Give only one thing: the number of lines that include the word "script".

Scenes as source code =
____________

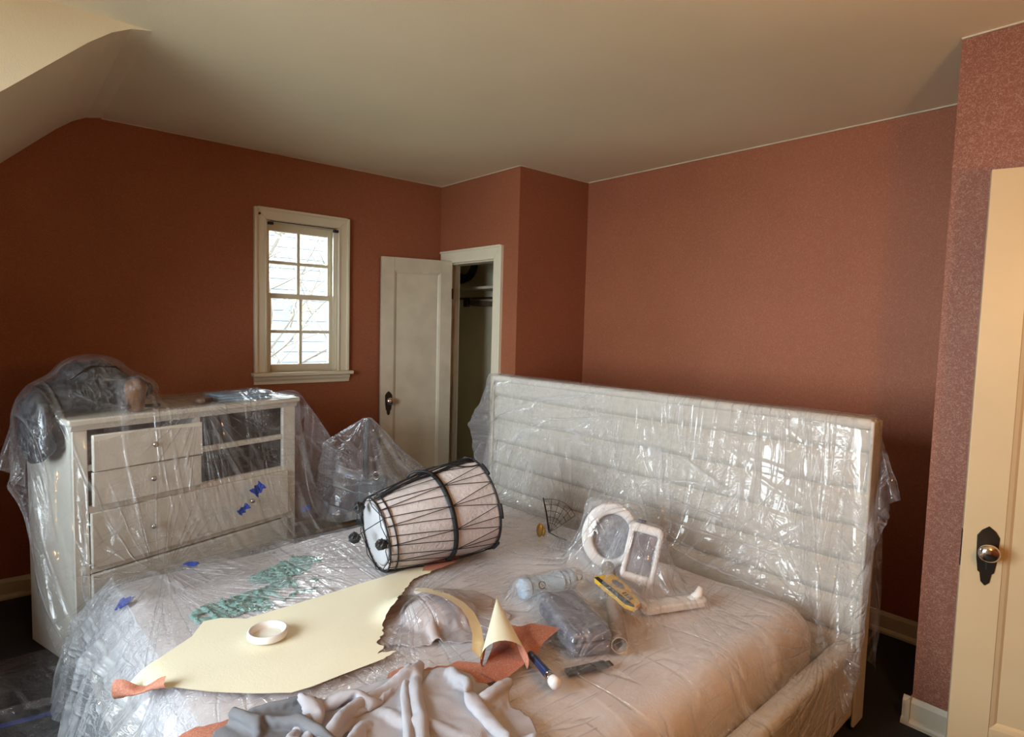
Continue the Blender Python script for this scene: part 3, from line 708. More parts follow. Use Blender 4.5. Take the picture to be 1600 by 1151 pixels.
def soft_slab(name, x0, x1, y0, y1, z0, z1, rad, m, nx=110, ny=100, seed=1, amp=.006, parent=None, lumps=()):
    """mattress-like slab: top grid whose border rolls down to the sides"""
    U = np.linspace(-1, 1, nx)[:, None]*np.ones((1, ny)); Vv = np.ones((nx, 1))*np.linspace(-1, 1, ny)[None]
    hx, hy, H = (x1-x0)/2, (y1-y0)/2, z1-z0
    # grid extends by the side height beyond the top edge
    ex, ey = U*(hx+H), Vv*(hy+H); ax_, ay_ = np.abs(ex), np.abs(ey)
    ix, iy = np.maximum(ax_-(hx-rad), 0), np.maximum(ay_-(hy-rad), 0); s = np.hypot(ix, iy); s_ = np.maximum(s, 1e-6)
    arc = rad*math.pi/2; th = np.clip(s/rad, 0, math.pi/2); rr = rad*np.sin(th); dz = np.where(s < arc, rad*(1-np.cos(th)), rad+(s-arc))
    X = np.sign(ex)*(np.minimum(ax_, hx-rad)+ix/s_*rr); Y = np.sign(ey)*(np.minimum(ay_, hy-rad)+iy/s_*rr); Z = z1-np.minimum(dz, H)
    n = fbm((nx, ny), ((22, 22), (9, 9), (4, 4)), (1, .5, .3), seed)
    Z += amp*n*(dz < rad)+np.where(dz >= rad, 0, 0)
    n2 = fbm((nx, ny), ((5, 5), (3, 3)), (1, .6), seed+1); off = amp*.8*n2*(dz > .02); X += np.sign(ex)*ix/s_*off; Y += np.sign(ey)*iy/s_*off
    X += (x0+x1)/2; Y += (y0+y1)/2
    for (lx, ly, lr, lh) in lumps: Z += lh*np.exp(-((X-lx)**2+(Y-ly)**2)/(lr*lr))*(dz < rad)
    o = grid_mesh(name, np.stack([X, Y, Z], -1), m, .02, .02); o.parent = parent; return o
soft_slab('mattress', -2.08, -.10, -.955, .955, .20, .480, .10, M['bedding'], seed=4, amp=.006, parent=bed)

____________

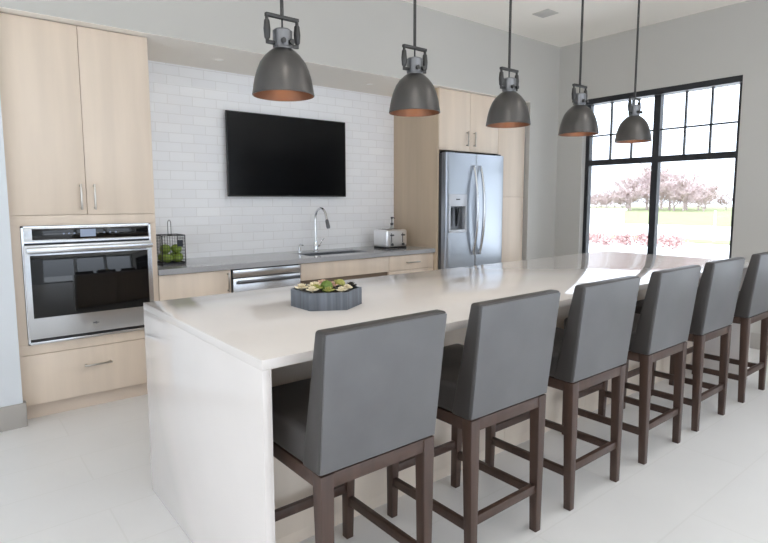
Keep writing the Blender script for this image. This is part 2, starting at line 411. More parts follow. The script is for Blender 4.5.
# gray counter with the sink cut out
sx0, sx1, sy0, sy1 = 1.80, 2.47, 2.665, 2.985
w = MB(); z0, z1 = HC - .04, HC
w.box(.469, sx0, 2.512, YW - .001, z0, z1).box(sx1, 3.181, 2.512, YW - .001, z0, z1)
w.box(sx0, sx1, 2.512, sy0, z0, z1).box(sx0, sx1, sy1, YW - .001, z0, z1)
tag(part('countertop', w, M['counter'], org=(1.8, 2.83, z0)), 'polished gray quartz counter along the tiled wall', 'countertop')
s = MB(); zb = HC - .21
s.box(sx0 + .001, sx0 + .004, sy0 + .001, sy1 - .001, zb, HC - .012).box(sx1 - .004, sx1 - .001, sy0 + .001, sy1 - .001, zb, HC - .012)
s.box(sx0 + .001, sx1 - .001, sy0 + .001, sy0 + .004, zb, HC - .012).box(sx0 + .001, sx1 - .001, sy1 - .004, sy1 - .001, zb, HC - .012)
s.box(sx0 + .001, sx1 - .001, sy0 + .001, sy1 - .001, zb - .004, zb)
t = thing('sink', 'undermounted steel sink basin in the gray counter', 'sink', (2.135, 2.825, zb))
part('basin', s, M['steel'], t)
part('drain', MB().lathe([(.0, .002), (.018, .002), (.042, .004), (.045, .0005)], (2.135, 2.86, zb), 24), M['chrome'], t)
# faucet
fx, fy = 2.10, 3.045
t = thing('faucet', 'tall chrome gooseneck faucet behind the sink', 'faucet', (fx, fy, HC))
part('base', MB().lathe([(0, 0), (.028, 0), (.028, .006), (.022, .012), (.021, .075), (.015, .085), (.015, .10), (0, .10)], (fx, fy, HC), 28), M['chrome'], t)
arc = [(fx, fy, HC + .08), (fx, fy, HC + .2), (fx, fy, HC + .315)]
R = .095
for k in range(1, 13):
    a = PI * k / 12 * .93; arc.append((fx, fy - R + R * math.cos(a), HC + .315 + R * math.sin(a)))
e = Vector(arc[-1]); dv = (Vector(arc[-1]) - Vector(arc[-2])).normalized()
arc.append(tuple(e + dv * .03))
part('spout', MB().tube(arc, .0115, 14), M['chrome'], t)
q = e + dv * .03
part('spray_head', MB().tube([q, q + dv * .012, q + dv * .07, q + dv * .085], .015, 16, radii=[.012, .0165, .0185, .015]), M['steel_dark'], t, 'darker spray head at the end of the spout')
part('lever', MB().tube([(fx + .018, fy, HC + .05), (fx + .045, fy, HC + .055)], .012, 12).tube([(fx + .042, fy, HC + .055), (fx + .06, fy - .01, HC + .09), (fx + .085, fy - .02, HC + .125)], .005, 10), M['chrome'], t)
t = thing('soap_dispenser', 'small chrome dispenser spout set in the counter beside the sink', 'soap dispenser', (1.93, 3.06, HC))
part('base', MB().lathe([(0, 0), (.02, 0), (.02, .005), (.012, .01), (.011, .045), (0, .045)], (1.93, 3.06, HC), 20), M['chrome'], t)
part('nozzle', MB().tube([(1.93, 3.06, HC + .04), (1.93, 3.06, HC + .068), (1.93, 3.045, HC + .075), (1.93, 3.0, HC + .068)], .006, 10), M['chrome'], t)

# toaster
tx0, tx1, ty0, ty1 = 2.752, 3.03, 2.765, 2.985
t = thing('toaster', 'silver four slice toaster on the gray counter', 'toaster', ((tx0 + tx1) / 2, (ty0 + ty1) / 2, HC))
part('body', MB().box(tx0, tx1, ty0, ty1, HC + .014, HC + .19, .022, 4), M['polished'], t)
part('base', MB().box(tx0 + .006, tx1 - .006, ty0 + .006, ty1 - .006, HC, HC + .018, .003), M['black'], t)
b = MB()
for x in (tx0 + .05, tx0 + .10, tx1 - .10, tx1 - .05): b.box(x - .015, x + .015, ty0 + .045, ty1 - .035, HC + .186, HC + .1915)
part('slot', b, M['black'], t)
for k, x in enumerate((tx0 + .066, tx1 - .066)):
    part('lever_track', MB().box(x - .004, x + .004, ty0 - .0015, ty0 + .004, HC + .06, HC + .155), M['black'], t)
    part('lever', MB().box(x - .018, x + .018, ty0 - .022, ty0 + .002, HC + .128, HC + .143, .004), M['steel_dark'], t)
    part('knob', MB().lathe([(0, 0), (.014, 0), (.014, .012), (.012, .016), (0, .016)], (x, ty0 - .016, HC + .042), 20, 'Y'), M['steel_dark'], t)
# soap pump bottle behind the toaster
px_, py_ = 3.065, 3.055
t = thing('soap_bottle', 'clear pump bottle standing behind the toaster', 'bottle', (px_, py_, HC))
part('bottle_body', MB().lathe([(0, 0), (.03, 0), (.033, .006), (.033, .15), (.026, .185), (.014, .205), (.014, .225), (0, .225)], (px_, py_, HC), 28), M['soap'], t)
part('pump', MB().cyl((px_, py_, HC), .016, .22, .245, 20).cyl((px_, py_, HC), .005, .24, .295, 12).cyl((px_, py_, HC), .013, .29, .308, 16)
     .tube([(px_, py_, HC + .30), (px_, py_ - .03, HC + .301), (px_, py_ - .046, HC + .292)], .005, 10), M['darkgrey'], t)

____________

SOLUTION TO THIS EXERCISE =
2